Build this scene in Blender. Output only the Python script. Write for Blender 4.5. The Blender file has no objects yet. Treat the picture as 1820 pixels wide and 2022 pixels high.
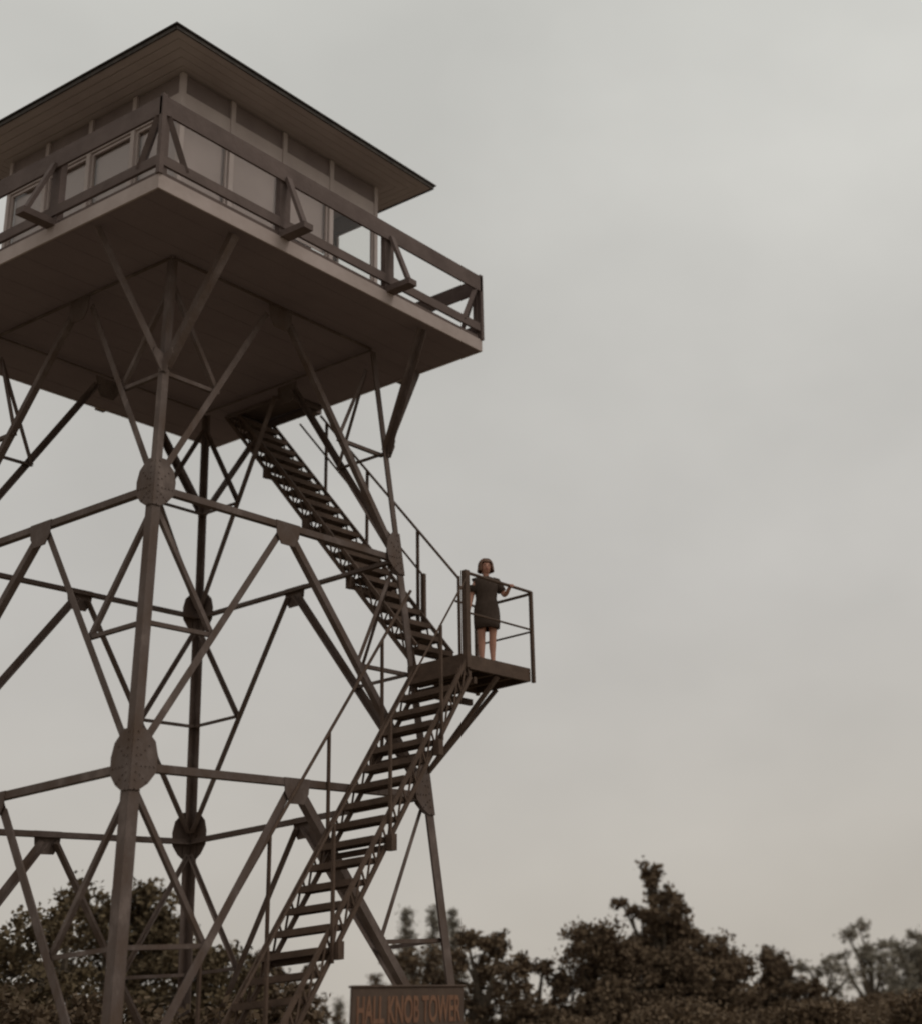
import bpy, bmesh, math, random
import numpy as np
from mathutils import Vector, Matrix
random.seed(7); RNG = np.random.default_rng(11)
R = math.radians
sc = bpy.context.scene
# ------------------------------------------------------------------ camera
# tower units -> metres; the tower footings stand at z = 0
S = 2.15; ZG = -3.50
def V(x, y, z): return Vector((S*x, S*y, S*(z-ZG)))
cam = bpy.data.cameras.new('camera'); co = bpy.data.objects.new('camera', cam); sc.collection.objects.link(co); sc.camera = co
yaw, pit, rol = 0.47106, 0.35468, -0.10077
f = Vector((math.cos(pit)*math.cos(yaw), math.cos(pit)*math.sin(yaw), math.sin(pit)))
r = Vector((math.sin(yaw), -math.cos(yaw), 0)); u = r.cross(f)
r2 = math.cos(rol)*r + math.sin(rol)*u; u2 = -math.sin(rol)*r + math.cos(rol)*u
m = Matrix((r2, u2, -f)).transposed().to_4x4(); m.translation = V(-5.98714, -7.48974, -3.03757)
co.matrix_world = m
cam.sensor_fit = 'HORIZONTAL'; cam.sensor_width = 36; cam.lens = 36*2774.31/1820
cam.shift_x = -620.2/1820; cam.shift_y = -77.8/1820
cam.clip_start = .1; cam.clip_end = 6000
CAM = m.translation.copy()
cam.dof.use_dof = True; cam.dof.focus_distance = 18.5; cam.dof.aperture_fstop = .62
# ------------------------------------------------------------------ world: overcast over a Nishita sky
SUN_AZ, SUN_EL = R(-70), R(48)      # direction the light comes from (atan2 y, x)
w = bpy.data.worlds.new('World'); sc.world = w; w.use_nodes = True
nt = w.node_tree; nt.nodes.clear(); N = nt.nodes.new; L = nt.links.new
out = N('ShaderNodeOutputWorld'); bg = N('ShaderNodeBackground'); bgc = N('ShaderNodeBackground'); mx = N('ShaderNodeMixShader')
sky = N('ShaderNodeTexSky'); sky.sky_type = 'NISHITA'; sky.sun_disc = False; sky.sun_elevation = SUN_EL
sky.sun_rotation = R(90) - SUN_AZ; sky.dust_density = 4
L(sky.outputs[0], bg.inputs[0]); bg.inputs[1].default_value = .08
tc = N('ShaderNodeTexCoord'); mp = N('ShaderNodeMapping'); mp.inputs['Scale'].default_value = (1, 1, 1.6)
n1 = N('ShaderNodeTexNoise'); n1.inputs['Scale'].default_value = 2.4; n1.inputs['Detail'].default_value = 5; n1.inputs['Roughness'].default_value = .5
L(tc.outputs['Generated'], mp.inputs[0]); L(mp.outputs[0], n1.inputs[0])
sep = N('ShaderNodeSeparateXYZ'); L(tc.outputs['Generated'], sep.inputs[0])
rmp = N('ShaderNodeValToRGB'); rmp.color_ramp.elements[0].position = 0; rmp.color_ramp.elements[0].color = (.505, .465, .410, 1)
rmp.color_ramp.elements[1].position = .62; rmp.color_ramp.elements[1].color = (.63, .625, .585, 1)
e = rmp.color_ramp.elements.new(.28); e.color = (.57, .55, .515, 1)
L(sep.outputs['Z'], rmp.inputs[0])
mr = N('ShaderNodeMapRange'); mr.inputs['From Min'].default_value = .3; mr.inputs['From Max'].default_value = .7
mr.inputs['To Min'].default_value = .88; mr.inputs['To Max'].default_value = 1.12; L(n1.outputs[0], mr.inputs[0])
L(rmp.outputs[0], bgc.inputs[0]); L(mr.outputs[0], bgc.inputs[1])
mx.inputs[0].default_value = .94
L(bg.outputs[0], mx.inputs[1]); L(bgc.outputs[0], mx.inputs[2]); L(mx.outputs[0], out.inputs[0])
sl = bpy.data.lights.new('sun', 'SUN'); sl.energy = .7; sl.angle = R(18); sl.color = (1, .95, .88)
so = bpy.data.objects.new('sun', sl); sc.collection.objects.link(so)
sd = Vector((math.cos(SUN_EL)*math.cos(SUN_AZ), math.cos(SUN_EL)*math.sin(SUN_AZ), math.sin(SUN_EL)))
so.rotation_euler = sd.to_track_quat('Z', 'Y').to_euler()
so.location = sd*60
sc.view_settings.view_transform = 'Standard'; sc.view_settings.look = 'None'; sc.view_settings.exposure = 0; sc.view_settings.gamma = 1
sc.cycles.filter_width = 2.2
# ------------------------------------------------------------------ materials
def mat(name, c1, c2, scale=4, rough=.85, bump=.0, c3=None, metal=0, detail=6, stretch=(1, 1, 1), spec=.3, coord='Object'):
    mt = bpy.data.materials.new(name); mt.use_nodes = True; t = mt.node_tree; b = t.nodes['Principled BSDF']
    b.inputs['Roughness'].default_value = rough; b.inputs['Metallic'].default_value = metal; b.inputs['Specular IOR Level'].default_value = spec
    c = t.nodes.new('ShaderNodeTexCoord'); mm = t.nodes.new('ShaderNodeMapping'); mm.inputs['Scale'].default_value = stretch
    n = t.nodes.new('ShaderNodeTexNoise'); n.inputs['Scale'].default_value = scale; n.inputs['Detail'].default_value = detail; n.inputs['Roughness'].default_value = .6
    cr = t.nodes.new('ShaderNodeValToRGB'); cr.color_ramp.elements[0].position = .32; cr.color_ramp.elements[1].position = .68
    cr.color_ramp.elements[0].color = (*c1, 1); cr.color_ramp.elements[1].color = (*c2, 1)
    if c3: e = cr.color_ramp.elements.new(.55); e.color = (*c3, 1)
    t.links.new(c.outputs[coord], mm.inputs[0]); t.links.new(mm.outputs[0], n.inputs[0]); t.links.new(n.outputs[0], cr.inputs[0]); t.links.new(cr.outputs[0], b.inputs[0])
    if bump:
        bp = t.nodes.new('ShaderNodeBump'); bp.inputs['Strength'].default_value = bump; bp.inputs['Distance'].default_value = .02
        n2 = t.nodes.new('ShaderNodeTexNoise'); n2.inputs['Scale'].default_value = scale*6; t.links.new(mm.outputs[0], n2.inputs[0])
        t.links.new(n2.outputs[0], bp.inputs['Height']); t.links.new(bp.outputs[0], b.inputs['Normal'])
    return mt
STEEL = mat('weathered_steel', (.088, .056, .040), (.165, .125, .108), 2.2, .75, .4, c3=(.112, .082, .070), stretch=(1.6, 1.6, .8))
STAIR = mat('stair_steel', (.066, .041, .028), (.108, .069, .049), 4.0, .8, .3)
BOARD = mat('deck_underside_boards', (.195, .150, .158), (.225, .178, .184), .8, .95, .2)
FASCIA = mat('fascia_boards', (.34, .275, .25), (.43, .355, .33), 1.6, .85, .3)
RAIL = mat('railing_timber', (.098, .070, .062), (.140, .103, .092), 2.5, .85, .3)
TRIM = mat('cabin_trim_paint', (.38, .315, .29), (.46, .39, .36), 2, .7, .2)
WALL = mat('cabin_wall_boards', (.20, .15, .125), (.27, .21, .18), 2, .85, .2)
FRIEZE = mat('cabin_frieze_paint', (.17, .132, .122), (.22, .175, .16), 2, .85, .2)
SOFFIT = mat('eave_soffit_boards', (.40, .34, .32), (.48, .415, .39), 1.2, .9, .3)
ROOFM = mat('roof_shingles', (.05, .045, .042), (.10, .085, .075), 6, .95, .6)
INNER = mat('interior_ceiling_paint', (.62, .52, .46), (.70, .60, .53), 1, .9)
BARK = mat('tree_bark', (.07, .055, .04), (.14, .11, .08), 8, .95, .6)
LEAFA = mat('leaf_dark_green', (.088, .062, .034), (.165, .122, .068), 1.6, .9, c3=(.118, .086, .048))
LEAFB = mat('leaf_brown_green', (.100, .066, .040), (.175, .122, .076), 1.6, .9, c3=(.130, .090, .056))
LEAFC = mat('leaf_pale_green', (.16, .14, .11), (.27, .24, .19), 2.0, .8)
GROUND = mat('dry_grass_ground', (.13, .105, .07), (.26, .215, .16), .35, .95, .6, c3=(.19, .155, .11), coord='Object')
CONC = mat('concrete_pier', (.30, .28, .25), (.42, .40, .36), 3, .95, .3)
SIGNB = mat('sign_board_paint', (.070, .045, .032), (.095, .062, .045), 5, .7, .2)
SIGNL = mat('sign_letter_paint', (.165, .082, .050), (.21, .108, .064), 6, .7)
SKIN = mat('skin', (.42, .21, .15), (.48, .25, .18), 6, .55, 0)
HAIR = mat('brown_hair', (.12, .062, .038), (.19, .10, .062), 40, .6, .4)
DRESS = mat('dark_dress_cloth', (.046, .030, .022), (.062, .042, .032), 20, .9, .3)
SHOE = mat('shoe_leather', (.03, .02, .016), (.05, .035, .028), 10, .6)
EYEM = mat('eye_dark', (.02, .015, .012), (.03, .02, .018), 10, .3)
LIPM = mat('lips', (.28, .09, .08), (.32, .11, .10), 10, .5)
BLIND = mat('roller_blind_cloth', (.36, .295, .275), (.42, .345, .325), 1.0, .95)
GLASS = bpy.data.materials.new('window_glass'); GLASS.use_nodes = True
t = GLASS.node_tree; t.nodes.clear(); o_ = t.nodes.new('ShaderNodeOutputMaterial'); tr = t.nodes.new('ShaderNodeBsdfTransparent'); gl = t.nodes.new('ShaderNodeBsdfGlossy')
gl.inputs['Roughness'].default_value = .03; fr = t.nodes.new('ShaderNodeFresnel'); fr.inputs[0].default_value = 1.45; ms = t.nodes.new('ShaderNodeMixShader')
tr.inputs[0].default_value = (.985, .985, .98, 1)
gm = t.nodes.new('ShaderNodeNewGeometry'); inv = t.nodes.new('ShaderNodeMath'); inv.operation = 'SUBTRACT'; inv.inputs[0].default_value = 1; t.links.new(gm.outputs['Backfacing'], inv.inputs[1])
mu = t.nodes.new('ShaderNodeMath'); mu.operation = 'MULTIPLY'; t.links.new(inv.outputs[0], mu.inputs[0]); t.links.new(fr.outputs[0], mu.inputs[1]); t.links.new(mu.outputs[0], ms.inputs[0]); t.links.new(tr.outputs[0], ms.inputs[1]); t.links.new(gl.outputs[0], ms.inputs[2]); t.links.new(ms.outputs[0], o_.inputs[0])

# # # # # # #

§ Written problem
Quote word for word every line from the one that has "1.6, .85, .3)" through the one that has "c3=(.118, .086, .048))".

§ The response
FASCIA = mat('fascia_boards', (.34, .275, .25), (.43, .355, .33), 1.6, .85, .3)
RAIL = mat('railing_timber', (.098, .070, .062), (.140, .103, .092), 2.5, .85, .3)
TRIM = mat('cabin_trim_paint', (.38, .315, .29), (.46, .39, .36), 2, .7, .2)
WALL = mat('cabin_wall_boards', (.20, .15, .125), (.27, .21, .18), 2, .85, .2)
FRIEZE = mat('cabin_frieze_paint', (.17, .132, .122), (.22, .175, .16), 2, .85, .2)
SOFFIT = mat('eave_soffit_boards', (.40, .34, .32), (.48, .415, .39), 1.2, .9, .3)
ROOFM = mat('roof_shingles', (.05, .045, .042), (.10, .085, .075), 6, .95, .6)
INNER = mat('interior_ceiling_paint', (.62, .52, .46), (.70, .60, .53), 1, .9)
BARK = mat('tree_bark', (.07, .055, .04), (.14, .11, .08), 8, .95, .6)
LEAFA = mat('leaf_dark_green', (.088, .062, .034), (.165, .122, .068), 1.6, .9, c3=(.118, .086, .048))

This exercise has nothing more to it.